Istanbul è canto. Capitolo 1.

Cerco di capire perchè sono venuta qui ma il mio istinto dice di non preoccuparmene. Nel frattempo la vita scorre, il turco è misterioso ma comincio a capire qualche parola e a lanciarmi in coraggiosi tentativi.

Istanbul è rumore e suono.

Sono qui da 23 giorni, ho conosciuto molta gente e ho girato tutta la città per cercare una stanza decente. Un’esperienza avventurosa in giro per appartamenti fatiscenti e strade senza nome, ogni porta che si apriva era un mistero e un piccolo pezzo della città che mi si rivelava. Poi alla fine mi ha accolto l’Asia e ora dalla finestra vedo uno spicchio di Bosforo.

Istanbul è sporca e profumata.

Ho trovato lavoro come insegnante di italiano al quinto giorno, prima ancora di capire dov’ero, prima ancora che mi passasse il panico dell’arrivo e prima ancora di capire molte cose. L’ho preso e la mia vita sembra avere già una nuova piccola routine.

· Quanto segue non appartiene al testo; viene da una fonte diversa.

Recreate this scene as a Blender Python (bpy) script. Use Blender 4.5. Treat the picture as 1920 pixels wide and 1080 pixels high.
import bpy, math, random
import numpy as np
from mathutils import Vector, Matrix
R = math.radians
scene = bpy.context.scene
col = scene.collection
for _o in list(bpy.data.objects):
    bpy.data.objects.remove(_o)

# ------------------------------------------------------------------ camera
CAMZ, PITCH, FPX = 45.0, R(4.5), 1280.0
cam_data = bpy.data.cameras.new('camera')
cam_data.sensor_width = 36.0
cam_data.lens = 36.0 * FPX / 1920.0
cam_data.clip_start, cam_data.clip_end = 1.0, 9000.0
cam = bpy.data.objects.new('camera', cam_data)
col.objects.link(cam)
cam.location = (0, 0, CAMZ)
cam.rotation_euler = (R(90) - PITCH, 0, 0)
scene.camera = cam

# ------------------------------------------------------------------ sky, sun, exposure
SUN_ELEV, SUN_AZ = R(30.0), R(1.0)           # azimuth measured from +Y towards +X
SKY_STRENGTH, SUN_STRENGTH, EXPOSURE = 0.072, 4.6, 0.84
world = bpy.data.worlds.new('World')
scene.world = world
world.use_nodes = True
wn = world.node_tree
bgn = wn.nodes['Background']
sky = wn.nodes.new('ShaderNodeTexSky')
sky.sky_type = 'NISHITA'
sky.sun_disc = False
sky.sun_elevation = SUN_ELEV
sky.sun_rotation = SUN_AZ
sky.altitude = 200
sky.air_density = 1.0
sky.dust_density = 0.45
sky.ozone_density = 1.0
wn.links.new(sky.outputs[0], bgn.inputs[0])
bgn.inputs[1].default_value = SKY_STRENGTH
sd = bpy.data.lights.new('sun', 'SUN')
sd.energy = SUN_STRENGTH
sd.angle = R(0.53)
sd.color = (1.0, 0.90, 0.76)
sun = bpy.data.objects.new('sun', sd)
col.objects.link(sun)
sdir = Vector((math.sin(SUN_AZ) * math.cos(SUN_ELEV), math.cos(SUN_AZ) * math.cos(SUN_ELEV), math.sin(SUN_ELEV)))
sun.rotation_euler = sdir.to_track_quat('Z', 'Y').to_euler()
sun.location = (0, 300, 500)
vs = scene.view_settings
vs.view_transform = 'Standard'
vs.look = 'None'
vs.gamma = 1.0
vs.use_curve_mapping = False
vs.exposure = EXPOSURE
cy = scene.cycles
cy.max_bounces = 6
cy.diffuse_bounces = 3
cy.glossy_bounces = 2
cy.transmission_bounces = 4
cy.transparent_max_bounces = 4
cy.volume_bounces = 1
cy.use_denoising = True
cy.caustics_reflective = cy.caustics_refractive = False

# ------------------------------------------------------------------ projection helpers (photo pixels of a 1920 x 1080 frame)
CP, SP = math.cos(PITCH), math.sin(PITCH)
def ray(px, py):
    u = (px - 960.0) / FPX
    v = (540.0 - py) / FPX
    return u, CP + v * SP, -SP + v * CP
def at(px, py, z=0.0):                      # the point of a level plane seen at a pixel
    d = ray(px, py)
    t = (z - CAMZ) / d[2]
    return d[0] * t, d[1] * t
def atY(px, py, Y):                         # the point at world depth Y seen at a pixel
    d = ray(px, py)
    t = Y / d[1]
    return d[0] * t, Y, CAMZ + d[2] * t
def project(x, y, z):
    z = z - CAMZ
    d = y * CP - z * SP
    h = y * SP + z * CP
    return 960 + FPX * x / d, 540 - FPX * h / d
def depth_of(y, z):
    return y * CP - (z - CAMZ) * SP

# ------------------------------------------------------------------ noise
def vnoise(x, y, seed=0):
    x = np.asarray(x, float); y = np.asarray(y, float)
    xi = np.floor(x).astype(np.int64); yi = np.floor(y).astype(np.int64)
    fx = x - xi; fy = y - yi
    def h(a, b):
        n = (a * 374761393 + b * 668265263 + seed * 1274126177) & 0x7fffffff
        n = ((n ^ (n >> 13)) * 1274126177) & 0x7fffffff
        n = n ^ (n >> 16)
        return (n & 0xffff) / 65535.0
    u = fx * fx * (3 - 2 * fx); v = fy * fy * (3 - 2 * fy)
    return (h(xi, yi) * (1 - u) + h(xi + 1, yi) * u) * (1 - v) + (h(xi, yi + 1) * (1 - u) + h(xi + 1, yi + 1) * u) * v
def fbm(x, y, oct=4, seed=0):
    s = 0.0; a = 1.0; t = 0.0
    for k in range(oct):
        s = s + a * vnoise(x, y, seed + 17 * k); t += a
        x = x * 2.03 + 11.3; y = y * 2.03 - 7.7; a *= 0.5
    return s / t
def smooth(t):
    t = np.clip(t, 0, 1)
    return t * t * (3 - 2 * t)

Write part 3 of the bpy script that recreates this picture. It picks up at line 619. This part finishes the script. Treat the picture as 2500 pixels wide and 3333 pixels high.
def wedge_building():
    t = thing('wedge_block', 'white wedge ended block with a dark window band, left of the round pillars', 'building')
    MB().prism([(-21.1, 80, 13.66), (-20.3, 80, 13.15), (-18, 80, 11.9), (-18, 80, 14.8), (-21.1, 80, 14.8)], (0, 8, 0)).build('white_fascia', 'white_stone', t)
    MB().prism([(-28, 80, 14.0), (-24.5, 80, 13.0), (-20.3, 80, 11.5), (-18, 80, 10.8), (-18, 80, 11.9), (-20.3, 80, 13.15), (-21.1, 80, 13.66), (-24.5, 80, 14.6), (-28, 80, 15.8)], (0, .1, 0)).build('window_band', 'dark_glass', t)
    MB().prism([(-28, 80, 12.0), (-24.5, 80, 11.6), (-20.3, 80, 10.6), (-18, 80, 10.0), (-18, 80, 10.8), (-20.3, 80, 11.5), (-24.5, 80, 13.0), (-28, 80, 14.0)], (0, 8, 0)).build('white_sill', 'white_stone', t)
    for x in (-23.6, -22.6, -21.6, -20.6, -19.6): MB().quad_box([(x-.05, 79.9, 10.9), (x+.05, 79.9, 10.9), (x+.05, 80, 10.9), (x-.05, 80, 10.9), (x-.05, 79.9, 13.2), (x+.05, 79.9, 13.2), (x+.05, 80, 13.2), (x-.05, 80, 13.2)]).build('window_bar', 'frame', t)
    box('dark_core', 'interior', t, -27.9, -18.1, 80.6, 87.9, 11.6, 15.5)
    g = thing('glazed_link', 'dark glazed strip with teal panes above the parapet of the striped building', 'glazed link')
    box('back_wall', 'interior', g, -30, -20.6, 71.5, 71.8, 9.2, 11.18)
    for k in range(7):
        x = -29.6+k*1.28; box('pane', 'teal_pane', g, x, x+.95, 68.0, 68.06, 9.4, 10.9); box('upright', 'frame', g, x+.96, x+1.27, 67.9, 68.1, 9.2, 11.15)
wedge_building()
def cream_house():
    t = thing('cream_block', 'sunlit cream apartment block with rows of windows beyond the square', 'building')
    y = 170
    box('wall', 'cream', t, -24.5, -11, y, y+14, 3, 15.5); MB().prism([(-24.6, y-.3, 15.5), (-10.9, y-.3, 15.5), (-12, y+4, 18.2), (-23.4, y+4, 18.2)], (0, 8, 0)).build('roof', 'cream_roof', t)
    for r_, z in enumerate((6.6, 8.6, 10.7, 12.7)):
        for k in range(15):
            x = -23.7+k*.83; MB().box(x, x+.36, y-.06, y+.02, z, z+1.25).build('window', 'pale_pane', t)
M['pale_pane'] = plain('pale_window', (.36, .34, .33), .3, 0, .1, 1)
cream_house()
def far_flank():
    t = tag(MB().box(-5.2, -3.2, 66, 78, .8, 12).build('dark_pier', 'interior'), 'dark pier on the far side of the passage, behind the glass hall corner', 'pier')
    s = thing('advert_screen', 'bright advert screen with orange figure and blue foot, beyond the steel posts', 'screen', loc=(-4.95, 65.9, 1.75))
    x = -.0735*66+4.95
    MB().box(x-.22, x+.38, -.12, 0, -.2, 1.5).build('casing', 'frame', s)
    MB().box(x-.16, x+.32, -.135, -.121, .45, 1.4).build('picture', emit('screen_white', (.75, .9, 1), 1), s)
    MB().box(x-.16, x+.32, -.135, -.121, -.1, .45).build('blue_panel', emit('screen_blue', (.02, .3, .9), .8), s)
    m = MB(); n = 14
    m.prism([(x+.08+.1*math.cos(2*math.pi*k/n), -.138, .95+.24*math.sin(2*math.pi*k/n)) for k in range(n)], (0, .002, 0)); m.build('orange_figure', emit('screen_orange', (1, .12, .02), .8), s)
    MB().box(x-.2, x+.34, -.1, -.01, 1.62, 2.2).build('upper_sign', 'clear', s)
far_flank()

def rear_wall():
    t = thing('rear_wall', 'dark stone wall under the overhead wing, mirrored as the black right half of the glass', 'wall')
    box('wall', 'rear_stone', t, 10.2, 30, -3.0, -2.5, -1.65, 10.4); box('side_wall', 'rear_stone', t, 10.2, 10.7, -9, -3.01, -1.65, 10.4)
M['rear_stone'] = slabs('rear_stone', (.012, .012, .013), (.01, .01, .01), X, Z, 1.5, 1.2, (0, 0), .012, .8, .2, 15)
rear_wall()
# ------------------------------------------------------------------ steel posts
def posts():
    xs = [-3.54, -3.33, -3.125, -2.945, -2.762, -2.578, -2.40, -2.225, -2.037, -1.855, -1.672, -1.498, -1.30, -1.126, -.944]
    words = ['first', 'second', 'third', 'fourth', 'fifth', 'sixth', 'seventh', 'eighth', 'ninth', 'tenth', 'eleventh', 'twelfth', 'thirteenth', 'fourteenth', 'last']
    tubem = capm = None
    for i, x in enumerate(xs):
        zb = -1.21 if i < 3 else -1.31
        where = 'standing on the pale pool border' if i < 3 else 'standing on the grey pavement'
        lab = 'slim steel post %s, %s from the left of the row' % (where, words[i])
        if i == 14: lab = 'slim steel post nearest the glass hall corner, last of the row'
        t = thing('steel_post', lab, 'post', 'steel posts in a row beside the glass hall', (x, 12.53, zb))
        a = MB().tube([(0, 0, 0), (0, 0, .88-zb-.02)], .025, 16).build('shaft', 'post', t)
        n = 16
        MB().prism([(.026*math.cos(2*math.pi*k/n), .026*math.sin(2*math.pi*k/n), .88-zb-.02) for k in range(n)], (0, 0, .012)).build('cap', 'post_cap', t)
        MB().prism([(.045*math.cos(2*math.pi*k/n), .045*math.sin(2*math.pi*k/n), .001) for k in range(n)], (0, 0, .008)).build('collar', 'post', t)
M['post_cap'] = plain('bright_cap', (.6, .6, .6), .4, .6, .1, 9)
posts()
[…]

Istanbul è accogliente e ti frega sempre.

Ora tocca alla musica. C’è canto ovunque. Dalle moschee tante volte al giorno le voci si lanciano in cielo e si insidiano nel caos, e poi nei mercati e nei locali e per la strada. Sono stata introdotta da un maestro di ud che mi ha insegnato il primo brano tradizionale e così la mia voce ha ricominciato a muoversi dopo molti giorni di silenzio e di sospenzione e di attesa.

Istanbul è canto.

Mi mancano poche cose dell’Italia: poche persone, poche ma tanto. Bologna è un ricordo lontanto ma appare ogni giorno su Moda Caddesi alla vista di quegli insoliti portici…Il viaggio è solitario sempre o è un appoggiarsi bugiardo a qualcuno o qualcosa. Faccia a faccia con me stessa, così come volevo.

Istanbul è solitudine e moltitudine e tutto è appena cominciato.